**PROMPT**
Write every line of the material out exactly as shown.

start DATA SEGMENT

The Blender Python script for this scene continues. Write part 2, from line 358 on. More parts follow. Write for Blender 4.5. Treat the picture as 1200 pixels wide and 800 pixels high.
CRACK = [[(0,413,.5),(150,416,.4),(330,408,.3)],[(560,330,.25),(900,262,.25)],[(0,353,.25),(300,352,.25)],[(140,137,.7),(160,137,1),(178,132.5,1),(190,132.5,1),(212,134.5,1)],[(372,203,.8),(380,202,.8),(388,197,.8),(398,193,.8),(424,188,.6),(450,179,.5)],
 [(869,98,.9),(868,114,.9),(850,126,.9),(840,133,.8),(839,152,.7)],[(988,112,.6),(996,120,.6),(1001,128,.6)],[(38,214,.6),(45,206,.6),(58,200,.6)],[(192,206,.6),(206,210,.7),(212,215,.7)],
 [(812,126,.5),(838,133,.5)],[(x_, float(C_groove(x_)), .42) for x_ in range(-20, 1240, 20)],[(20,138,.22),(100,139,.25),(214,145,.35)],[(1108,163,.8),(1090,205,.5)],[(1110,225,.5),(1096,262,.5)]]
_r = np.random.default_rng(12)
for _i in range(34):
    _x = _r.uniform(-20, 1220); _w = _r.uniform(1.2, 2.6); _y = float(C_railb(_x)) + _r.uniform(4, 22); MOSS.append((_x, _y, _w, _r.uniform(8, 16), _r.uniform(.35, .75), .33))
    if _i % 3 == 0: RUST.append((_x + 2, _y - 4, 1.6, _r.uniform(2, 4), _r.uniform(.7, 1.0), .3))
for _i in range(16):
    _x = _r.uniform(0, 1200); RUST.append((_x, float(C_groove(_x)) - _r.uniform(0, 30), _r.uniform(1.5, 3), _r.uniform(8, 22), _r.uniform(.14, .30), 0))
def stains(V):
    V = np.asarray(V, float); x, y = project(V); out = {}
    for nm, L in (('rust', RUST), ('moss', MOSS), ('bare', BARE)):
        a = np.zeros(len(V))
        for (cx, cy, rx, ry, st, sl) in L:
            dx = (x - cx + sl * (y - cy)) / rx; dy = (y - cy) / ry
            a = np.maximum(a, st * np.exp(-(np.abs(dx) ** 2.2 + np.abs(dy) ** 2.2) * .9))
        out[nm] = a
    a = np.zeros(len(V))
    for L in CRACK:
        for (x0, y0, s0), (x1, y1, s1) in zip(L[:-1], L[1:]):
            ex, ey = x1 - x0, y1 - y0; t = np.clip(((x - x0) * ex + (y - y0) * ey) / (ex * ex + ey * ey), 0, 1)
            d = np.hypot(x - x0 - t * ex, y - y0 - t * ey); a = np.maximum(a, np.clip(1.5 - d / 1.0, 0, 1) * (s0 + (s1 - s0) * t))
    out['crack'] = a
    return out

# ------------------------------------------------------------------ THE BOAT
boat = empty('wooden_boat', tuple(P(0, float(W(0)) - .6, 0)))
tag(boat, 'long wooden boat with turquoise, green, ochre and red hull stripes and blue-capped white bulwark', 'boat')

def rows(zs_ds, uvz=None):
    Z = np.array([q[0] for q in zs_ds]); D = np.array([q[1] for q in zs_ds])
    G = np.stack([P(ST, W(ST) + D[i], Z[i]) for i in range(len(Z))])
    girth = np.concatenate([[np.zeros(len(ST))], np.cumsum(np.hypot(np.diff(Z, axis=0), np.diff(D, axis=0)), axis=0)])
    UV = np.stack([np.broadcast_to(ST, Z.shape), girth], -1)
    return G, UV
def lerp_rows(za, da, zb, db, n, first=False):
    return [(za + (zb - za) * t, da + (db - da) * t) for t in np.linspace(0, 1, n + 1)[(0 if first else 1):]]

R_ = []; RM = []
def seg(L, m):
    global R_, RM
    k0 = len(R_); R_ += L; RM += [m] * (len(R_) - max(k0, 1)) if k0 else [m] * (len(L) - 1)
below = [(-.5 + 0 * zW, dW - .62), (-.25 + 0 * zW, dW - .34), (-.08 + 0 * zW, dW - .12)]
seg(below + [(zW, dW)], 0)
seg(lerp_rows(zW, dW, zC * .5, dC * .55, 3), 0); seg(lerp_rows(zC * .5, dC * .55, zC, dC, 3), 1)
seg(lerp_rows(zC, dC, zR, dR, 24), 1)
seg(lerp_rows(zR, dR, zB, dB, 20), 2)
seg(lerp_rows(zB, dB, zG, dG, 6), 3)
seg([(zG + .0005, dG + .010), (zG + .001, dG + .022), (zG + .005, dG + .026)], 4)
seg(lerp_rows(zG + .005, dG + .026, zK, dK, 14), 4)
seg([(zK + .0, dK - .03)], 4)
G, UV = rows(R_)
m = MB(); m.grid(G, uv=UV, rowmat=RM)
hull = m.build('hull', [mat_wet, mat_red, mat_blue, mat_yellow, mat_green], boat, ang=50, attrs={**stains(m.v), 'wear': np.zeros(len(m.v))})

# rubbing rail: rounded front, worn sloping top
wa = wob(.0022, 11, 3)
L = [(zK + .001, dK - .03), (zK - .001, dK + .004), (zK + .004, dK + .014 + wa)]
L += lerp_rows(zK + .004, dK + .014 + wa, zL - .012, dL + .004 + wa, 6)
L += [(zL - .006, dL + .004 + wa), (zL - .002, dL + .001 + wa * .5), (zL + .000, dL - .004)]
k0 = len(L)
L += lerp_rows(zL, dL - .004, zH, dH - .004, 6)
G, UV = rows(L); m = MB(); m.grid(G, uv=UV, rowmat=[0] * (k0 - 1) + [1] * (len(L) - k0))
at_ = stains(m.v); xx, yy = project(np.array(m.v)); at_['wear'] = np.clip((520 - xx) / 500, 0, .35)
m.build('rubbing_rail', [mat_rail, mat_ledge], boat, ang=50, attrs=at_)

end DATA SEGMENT

**RESPONSE**
The Blender Python script for this scene continues. Write part 2, from line 358 on. More parts follow. Write for Blender 4.5. Treat the picture as 1200 pixels wide and 800 pixels high.
CRACK = [[(0,413,.5),(150,416,.4),(330,408,.3)],[(560,330,.25),(900,262,.25)],[(0,353,.25),(300,352,.25)],[(140,137,.7),(160,137,1),(178,132.5,1),(190,132.5,1),(212,134.5,1)],[(372,203,.8),(380,202,.8),(388,197,.8),(398,193,.8),(424,188,.6),(450,179,.5)],
 [(869,98,.9),(868,114,.9),(850,126,.9),(840,133,.8),(839,152,.7)],[(988,112,.6),(996,120,.6),(1001,128,.6)],[(38,214,.6),(45,206,.6),(58,200,.6)],[(192,206,.6),(206,210,.7),(212,215,.7)],
 [(812,126,.5),(838,133,.5)],[(x_, float(C_groove(x_)), .42) for x_ in range(-20, 1240, 20)],[(20,138,.22),(100,139,.25),(214,145,.35)],[(1108,163,.8),(1090,205,.5)],[(1110,225,.5),(1096,262,.5)]]
_r = np.random.default_rng(12)
for _i in range(34):
    _x = _r.uniform(-20, 1220); _w = _r.uniform(1.2, 2.6); _y = float(C_railb(_x)) + _r.uniform(4, 22); MOSS.append((_x, _y, _w, _r.uniform(8, 16), _r.uniform(.35, .75), .33))
    if _i % 3 == 0: RUST.append((_x + 2, _y - 4, 1.6, _r.uniform(2, 4), _r.uniform(.7, 1.0), .3))
for _i in range(16):
    _x = _r.uniform(0, 1200); RUST.append((_x, float(C_groove(_x)) - _r.uniform(0, 30), _r.uniform(1.5, 3), _r.uniform(8, 22), _r.uniform(.14, .30), 0))
def stains(V):
    V = np.asarray(V, float); x, y = project(V); out = {}
    for nm, L in (('rust', RUST), ('moss', MOSS), ('bare', BARE)):
        a = np.zeros(len(V))
        for (cx, cy, rx, ry, st, sl) in L:
            dx = (x - cx + sl * (y - cy)) / rx; dy = (y - cy) / ry
            a = np.maximum(a, st * np.exp(-(np.abs(dx) ** 2.2 + np.abs(dy) ** 2.2) * .9))
        out[nm] = a
    a = np.zeros(len(V))
    for L in CRACK:
        for (x0, y0, s0), (x1, y1, s1) in zip(L[:-1], L[1:]):
            ex, ey = x1 - x0, y1 - y0; t = np.clip(((x - x0) * ex + (y - y0) * ey) / (ex * ex + ey * ey), 0, 1)
            d = np.hypot(x - x0 - t * ex, y - y0 - t * ey); a = np.maximum(a, np.clip(1.5 - d / 1.0, 0, 1) * (s0 + (s1 - s0) * t))
    out['crack'] = a
    return out

# ------------------------------------------------------------------ THE BOAT
boat = empty('wooden_boat', tuple(P(0, float(W(0)) - .6, 0)))
tag(boat, 'long wooden boat with turquoise, green, ochre and red hull stripes and blue-capped white bulwark', 'boat')

def rows(zs_ds, uvz=None):
    Z = np.array([q[0] for q in zs_ds]); D = np.array([q[1] for q in zs_ds])
    G = np.stack([P(ST, W(ST) + D[i], Z[i]) for i in range(len(Z))])
    girth = np.concatenate([[np.zeros(len(ST))], np.cumsum(np.hypot(np.diff(Z, axis=0), np.diff(D, axis=0)), axis=0)])
    UV = np.stack([np.broadcast_to(ST, Z.shape), girth], -1)
    return G, UV
def lerp_rows(za, da, zb, db, n, first=False):
    return [(za + (zb - za) * t, da + (db - da) * t) for t in np.linspace(0, 1, n + 1)[(0 if first else 1):]]

R_ = []; RM = []
def seg(L, m):
    global R_, RM
    k0 = len(R_); R_ += L; RM += [m] * (len(R_) - max(k0, 1)) if k0 else [m] * (len(L) - 1)
below = [(-.5 + 0 * zW, dW - .62), (-.25 + 0 * zW, dW - .34), (-.08 + 0 * zW, dW - .12)]
seg(below + [(zW, dW)], 0)
seg(lerp_rows(zW, dW, zC * .5, dC * .55, 3), 0); seg(lerp_rows(zC * .5, dC * .55, zC, dC, 3), 1)
seg(lerp_rows(zC, dC, zR, dR, 24), 1)
seg(lerp_rows(zR, dR, zB, dB, 20), 2)
seg(lerp_rows(zB, dB, zG, dG, 6), 3)
seg([(zG + .0005, dG + .010), (zG + .001, dG + .022), (zG + .005, dG + .026)], 4)
seg(lerp_rows(zG + .005, dG + .026, zK, dK, 14), 4)
seg([(zK + .0, dK - .03)], 4)
G, UV = rows(R_)
m = MB(); m.grid(G, uv=UV, rowmat=RM)
hull = m.build('hull', [mat_wet, mat_red, mat_blue, mat_yellow, mat_green], boat, ang=50, attrs={**stains(m.v), 'wear': np.zeros(len(m.v))})

# rubbing rail: rounded front, worn sloping top
wa = wob(.0022, 11, 3)
L = [(zK + .001, dK - .03), (zK - .001, dK + .004), (zK + .004, dK + .014 + wa)]
L += lerp_rows(zK + .004, dK + .014 + wa, zL - .012, dL + .004 + wa, 6)
L += [(zL - .006, dL + .004 + wa), (zL - .002, dL + .001 + wa * .5), (zL + .000, dL - .004)]
k0 = len(L)
L += lerp_rows(zL, dL - .004, zH, dH - .004, 6)
G, UV = rows(L); m = MB(); m.grid(G, uv=UV, rowmat=[0] * (k0 - 1) + [1] * (len(L) - k0))
at_ = stains(m.v); xx, yy = project(np.array(m.v)); at_['wear'] = np.clip((520 - xx) / 500, 0, .35)
m.build('rubbing_rail', [mat_rail, mat_ledge], boat, ang=50, attrs=at_)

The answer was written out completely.